Donald Ross had a few phrases to live by, especially when it came to golf and course design. Here were a few of his most notable:
“If you use a line and a square to build a bunker, the result is sure to have an artificial-ness akin to hideous. It’s just as easy to break up all the lines and avoid such a regrettable result. Man cannot do in a few days what nature took years to accomplish.”
“Often the very highest recommendation of a bunker is when it is criticized. That shows that it is accomplishing the one thing for which it was built: It’s making players think.”

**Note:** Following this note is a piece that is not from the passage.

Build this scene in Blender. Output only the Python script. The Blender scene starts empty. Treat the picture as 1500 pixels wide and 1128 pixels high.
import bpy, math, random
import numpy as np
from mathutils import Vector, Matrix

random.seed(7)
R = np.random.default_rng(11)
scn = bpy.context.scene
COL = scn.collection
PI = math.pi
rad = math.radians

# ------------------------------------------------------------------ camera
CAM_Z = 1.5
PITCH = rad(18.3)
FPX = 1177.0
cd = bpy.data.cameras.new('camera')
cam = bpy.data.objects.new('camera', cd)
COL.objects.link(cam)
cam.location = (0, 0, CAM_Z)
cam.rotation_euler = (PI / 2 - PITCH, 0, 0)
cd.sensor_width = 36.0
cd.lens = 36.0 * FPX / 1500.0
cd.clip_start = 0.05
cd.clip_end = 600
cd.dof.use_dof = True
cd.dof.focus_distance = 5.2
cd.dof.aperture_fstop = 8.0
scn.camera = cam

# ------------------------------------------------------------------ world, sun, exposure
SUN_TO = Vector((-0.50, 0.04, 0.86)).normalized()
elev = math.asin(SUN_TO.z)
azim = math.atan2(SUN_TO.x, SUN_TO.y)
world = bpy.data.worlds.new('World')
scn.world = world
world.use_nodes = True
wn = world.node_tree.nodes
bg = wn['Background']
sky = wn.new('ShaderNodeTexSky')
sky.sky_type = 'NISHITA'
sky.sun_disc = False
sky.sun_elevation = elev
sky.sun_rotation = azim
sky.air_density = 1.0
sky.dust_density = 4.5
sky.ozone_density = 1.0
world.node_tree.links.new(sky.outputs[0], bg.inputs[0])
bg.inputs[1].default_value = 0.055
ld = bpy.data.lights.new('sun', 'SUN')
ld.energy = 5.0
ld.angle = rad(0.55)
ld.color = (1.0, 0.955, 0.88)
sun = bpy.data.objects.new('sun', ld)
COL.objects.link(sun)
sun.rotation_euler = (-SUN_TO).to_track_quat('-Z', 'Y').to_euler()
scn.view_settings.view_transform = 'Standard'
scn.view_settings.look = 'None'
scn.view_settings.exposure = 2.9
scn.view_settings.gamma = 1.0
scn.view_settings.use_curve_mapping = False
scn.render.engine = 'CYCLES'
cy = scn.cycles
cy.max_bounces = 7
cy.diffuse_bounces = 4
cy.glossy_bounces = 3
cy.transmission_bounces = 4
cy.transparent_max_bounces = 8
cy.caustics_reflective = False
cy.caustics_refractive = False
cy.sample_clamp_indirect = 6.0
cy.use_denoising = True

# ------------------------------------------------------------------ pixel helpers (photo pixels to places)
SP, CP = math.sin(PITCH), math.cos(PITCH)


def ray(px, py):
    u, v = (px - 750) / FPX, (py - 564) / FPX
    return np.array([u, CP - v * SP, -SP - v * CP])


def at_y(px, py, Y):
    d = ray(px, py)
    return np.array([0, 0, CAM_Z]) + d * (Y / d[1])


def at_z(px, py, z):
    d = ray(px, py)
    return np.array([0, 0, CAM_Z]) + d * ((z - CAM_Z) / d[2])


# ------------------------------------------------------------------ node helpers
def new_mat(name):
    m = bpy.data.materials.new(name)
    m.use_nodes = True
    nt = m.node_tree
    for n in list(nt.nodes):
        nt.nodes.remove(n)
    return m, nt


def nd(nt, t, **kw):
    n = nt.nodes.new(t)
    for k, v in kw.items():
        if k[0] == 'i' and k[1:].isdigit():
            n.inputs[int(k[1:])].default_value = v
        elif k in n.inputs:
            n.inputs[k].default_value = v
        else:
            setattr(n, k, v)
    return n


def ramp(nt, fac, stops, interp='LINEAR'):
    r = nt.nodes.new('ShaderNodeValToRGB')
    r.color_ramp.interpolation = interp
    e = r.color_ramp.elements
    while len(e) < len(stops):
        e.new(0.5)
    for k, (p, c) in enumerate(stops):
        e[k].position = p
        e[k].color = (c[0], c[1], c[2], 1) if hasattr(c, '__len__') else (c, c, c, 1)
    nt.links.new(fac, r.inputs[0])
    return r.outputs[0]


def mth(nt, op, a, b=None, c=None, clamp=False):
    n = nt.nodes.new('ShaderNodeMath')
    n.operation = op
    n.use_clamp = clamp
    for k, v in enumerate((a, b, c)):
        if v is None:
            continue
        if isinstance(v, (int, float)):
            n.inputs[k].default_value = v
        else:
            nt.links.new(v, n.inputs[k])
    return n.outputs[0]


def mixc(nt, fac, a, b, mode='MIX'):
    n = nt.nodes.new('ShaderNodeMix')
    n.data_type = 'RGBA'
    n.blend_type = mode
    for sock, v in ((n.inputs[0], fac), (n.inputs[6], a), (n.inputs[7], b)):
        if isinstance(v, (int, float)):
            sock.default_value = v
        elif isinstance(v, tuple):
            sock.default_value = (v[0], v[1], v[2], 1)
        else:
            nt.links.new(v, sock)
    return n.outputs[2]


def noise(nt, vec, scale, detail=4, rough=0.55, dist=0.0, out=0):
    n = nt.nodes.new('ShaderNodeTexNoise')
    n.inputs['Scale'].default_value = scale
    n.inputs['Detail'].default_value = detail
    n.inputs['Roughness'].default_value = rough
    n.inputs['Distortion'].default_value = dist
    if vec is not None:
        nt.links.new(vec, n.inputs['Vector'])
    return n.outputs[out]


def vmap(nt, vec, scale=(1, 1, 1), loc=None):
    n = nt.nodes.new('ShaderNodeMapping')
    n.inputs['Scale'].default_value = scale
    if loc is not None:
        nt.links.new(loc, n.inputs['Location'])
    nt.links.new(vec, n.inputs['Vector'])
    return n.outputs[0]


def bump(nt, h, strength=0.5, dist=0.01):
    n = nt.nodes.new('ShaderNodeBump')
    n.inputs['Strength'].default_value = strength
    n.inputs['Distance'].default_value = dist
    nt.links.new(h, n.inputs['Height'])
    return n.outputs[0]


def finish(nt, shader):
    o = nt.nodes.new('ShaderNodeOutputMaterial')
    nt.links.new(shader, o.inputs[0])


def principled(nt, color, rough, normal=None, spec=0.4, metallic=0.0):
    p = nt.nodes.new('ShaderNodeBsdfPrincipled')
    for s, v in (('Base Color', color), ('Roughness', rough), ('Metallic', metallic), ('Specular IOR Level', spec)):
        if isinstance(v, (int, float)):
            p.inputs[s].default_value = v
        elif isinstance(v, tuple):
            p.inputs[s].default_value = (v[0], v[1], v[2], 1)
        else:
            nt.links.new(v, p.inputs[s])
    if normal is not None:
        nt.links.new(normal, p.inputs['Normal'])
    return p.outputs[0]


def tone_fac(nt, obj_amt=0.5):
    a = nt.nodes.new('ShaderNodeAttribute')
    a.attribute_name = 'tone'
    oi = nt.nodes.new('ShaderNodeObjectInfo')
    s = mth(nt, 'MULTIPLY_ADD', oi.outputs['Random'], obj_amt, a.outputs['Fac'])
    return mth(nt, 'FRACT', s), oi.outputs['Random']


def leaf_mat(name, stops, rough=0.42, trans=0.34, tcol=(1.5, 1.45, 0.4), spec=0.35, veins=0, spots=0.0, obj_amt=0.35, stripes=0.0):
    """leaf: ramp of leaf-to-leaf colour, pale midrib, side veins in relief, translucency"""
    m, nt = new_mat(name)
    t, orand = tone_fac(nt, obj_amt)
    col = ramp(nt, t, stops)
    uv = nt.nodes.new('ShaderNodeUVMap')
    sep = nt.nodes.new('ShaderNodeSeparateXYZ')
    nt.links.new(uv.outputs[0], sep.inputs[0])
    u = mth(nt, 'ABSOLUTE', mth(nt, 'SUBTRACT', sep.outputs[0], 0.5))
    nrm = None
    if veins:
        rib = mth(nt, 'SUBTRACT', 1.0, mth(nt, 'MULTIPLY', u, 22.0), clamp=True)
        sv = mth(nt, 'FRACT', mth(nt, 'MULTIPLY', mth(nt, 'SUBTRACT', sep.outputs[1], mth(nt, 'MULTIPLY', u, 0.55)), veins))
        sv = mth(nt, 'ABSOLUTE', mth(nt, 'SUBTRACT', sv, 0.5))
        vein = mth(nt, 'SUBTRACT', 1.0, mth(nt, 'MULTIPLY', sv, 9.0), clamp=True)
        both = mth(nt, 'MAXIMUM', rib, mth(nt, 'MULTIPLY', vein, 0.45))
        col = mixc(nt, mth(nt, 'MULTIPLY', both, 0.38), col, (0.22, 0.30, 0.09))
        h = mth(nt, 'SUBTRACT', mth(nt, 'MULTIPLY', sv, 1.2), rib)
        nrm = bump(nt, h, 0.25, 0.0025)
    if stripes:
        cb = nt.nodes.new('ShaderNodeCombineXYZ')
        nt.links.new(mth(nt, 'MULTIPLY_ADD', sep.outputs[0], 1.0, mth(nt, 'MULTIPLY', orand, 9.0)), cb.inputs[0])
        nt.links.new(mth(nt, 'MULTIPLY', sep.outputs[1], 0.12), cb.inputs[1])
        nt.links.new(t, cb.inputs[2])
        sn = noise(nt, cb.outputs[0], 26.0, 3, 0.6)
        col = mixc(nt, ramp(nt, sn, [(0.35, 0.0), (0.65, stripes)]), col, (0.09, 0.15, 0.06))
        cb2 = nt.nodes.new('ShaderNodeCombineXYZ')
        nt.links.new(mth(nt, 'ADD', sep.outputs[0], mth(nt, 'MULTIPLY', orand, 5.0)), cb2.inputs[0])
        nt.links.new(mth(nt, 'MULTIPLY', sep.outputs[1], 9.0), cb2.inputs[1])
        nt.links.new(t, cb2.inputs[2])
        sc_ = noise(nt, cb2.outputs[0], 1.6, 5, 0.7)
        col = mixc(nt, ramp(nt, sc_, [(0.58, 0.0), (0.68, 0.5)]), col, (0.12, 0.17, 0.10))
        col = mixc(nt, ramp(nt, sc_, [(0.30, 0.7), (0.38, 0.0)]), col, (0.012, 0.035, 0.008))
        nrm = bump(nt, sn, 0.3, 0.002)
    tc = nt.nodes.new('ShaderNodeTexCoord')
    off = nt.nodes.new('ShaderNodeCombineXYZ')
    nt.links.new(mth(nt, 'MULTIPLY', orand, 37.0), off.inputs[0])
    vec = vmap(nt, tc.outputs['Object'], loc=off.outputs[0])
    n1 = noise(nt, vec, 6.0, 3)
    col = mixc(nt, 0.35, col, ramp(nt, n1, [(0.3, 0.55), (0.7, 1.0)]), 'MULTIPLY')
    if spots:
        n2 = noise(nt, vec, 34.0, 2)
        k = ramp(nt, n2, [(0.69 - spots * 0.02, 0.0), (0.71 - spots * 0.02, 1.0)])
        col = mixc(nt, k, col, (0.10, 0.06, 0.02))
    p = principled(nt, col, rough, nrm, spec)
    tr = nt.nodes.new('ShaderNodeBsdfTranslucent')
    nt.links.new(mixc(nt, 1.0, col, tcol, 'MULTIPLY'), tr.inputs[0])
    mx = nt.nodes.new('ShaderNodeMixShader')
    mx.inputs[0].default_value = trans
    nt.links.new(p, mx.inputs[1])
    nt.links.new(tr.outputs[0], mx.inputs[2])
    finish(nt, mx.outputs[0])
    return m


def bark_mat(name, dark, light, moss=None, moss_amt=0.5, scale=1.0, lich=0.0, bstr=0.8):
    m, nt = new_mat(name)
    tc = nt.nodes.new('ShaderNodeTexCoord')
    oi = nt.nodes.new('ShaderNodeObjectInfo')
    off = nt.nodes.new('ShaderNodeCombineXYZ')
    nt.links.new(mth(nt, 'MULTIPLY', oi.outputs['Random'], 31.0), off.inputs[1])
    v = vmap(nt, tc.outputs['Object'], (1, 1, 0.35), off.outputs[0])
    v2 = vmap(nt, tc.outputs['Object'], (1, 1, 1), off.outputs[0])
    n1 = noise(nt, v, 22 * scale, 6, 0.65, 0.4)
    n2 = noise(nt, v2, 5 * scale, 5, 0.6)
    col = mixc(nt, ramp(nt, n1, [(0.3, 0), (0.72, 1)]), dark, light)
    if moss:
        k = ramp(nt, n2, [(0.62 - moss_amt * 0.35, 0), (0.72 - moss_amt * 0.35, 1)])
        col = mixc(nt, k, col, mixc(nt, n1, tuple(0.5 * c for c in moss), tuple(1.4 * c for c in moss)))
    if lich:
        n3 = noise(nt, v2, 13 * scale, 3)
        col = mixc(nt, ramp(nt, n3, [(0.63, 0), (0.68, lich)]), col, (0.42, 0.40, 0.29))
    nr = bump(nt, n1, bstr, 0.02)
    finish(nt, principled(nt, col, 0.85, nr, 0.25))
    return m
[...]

“The repeated loss of balls by those to whom the hazard is difficult is apt to create dissatisfaction.”
“If you want to know a man, take him out on the golf course.”
“I believe wholeheartedly in golf. I consider it a game of honor. It does more to bring out the finer points in a man’s character than any other sport.”
“A country which gets golf-minded need not worry about the honor, the integrity and the honesty of its people.”
“Every golfer is on his honor. As long as we keep golf a game of honor, we’re on the right road.”
Old Tom Morris was against gambling in golf and advised Ross to never bet on the golf course beyond a small wager. “Why make a horse race out of a game like golf?” Morris posited. Ross took Old Tom’s words to heart and for the rest of his life rarely played for stakes beyond a quarter Nassau. Ross said that Calcutta pools “don’t belong in such a fine, clean game.”
Once at Pinehurst, a young man who didn’t know Ross asked him for a game and a $25 Nassau.
“Let’s just play for the fun of the game,” Ross countered.
The young man insisted, so Ross relented, played the visitor and beat him soundly.
“I built the course,” Ross told his opponent. “Let this be a lesson to you: Don’t play for high stakes with a stranger.”